====== Dataset excerpt ======
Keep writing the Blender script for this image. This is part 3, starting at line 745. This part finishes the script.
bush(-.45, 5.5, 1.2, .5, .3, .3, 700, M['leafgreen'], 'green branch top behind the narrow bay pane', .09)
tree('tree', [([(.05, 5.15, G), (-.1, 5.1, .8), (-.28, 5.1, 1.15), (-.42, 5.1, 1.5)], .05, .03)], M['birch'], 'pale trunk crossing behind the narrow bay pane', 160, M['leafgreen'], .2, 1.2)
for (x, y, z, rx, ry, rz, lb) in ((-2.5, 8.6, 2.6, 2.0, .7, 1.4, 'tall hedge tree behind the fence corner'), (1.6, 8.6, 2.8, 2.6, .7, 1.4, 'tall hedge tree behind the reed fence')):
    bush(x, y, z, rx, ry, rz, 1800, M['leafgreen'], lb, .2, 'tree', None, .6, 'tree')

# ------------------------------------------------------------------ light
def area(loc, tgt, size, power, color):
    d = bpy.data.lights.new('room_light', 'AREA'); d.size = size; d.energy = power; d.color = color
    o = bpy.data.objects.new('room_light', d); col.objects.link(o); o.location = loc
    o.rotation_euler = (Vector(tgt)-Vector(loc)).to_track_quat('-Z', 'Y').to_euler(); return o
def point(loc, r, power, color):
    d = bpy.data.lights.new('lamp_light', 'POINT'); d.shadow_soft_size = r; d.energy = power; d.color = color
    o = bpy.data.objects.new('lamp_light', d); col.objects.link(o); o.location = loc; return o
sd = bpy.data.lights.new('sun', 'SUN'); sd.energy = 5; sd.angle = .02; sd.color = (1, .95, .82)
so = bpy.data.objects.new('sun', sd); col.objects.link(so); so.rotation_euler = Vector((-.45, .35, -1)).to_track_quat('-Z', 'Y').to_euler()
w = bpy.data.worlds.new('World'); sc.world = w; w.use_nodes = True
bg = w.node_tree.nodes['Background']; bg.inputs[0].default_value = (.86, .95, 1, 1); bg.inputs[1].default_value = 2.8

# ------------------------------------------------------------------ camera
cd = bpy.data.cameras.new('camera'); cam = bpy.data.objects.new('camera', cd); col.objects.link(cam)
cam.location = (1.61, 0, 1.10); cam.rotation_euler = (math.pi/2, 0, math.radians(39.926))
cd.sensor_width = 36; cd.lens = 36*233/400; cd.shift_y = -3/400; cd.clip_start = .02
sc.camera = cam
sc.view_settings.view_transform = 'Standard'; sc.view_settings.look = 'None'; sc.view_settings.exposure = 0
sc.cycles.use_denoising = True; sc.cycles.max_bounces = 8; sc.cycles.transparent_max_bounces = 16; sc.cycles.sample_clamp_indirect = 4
======
» What to produce
Working from the material above, retype it in its entirety without change.

» Full solution
Keep writing the Blender script for this image. This is part 3, starting at line 745. This part finishes the script.
bush(-.45, 5.5, 1.2, .5, .3, .3, 700, M['leafgreen'], 'green branch top behind the narrow bay pane', .09)
tree('tree', [([(.05, 5.15, G), (-.1, 5.1, .8), (-.28, 5.1, 1.15), (-.42, 5.1, 1.5)], .05, .03)], M['birch'], 'pale trunk crossing behind the narrow bay pane', 160, M['leafgreen'], .2, 1.2)
for (x, y, z, rx, ry, rz, lb) in ((-2.5, 8.6, 2.6, 2.0, .7, 1.4, 'tall hedge tree behind the fence corner'), (1.6, 8.6, 2.8, 2.6, .7, 1.4, 'tall hedge tree behind the reed fence')):
    bush(x, y, z, rx, ry, rz, 1800, M['leafgreen'], lb, .2, 'tree', None, .6, 'tree')

# ------------------------------------------------------------------ light
def area(loc, tgt, size, power, color):
    d = bpy.data.lights.new('room_light', 'AREA'); d.size = size; d.energy = power; d.color = color
    o = bpy.data.objects.new('room_light', d); col.objects.link(o); o.location = loc
    o.rotation_euler = (Vector(tgt)-Vector(loc)).to_track_quat('-Z', 'Y').to_euler(); return o
def point(loc, r, power, color):
    d = bpy.data.lights.new('lamp_light', 'POINT'); d.shadow_soft_size = r; d.energy = power; d.color = color
    o = bpy.data.objects.new('lamp_light', d); col.objects.link(o); o.location = loc; return o
sd = bpy.data.lights.new('sun', 'SUN'); sd.energy = 5; sd.angle = .02; sd.color = (1, .95, .82)
so = bpy.data.objects.new('sun', sd); col.objects.link(so); so.rotation_euler = Vector((-.45, .35, -1)).to_track_quat('-Z', 'Y').to_euler()
w = bpy.data.worlds.new('World'); sc.world = w; w.use_nodes = True
bg = w.node_tree.nodes['Background']; bg.inputs[0].default_value = (.86, .95, 1, 1); bg.inputs[1].default_value = 2.8

# ------------------------------------------------------------------ camera
cd = bpy.data.cameras.new('camera'); cam = bpy.data.objects.new('camera', cd); col.objects.link(cam)
cam.location = (1.61, 0, 1.10); cam.rotation_euler = (math.pi/2, 0, math.radians(39.926))
cd.sensor_width = 36; cd.lens = 36*233/400; cd.shift_y = -3/400; cd.clip_start = .02
sc.camera = cam
sc.view_settings.view_transform = 'Standard'; sc.view_settings.look = 'None'; sc.view_settings.exposure = 0
sc.cycles.use_denoising = True; sc.cycles.max_bounces = 8; sc.cycles.transparent_max_bounces = 16; sc.cycles.sample_clamp_indirect = 4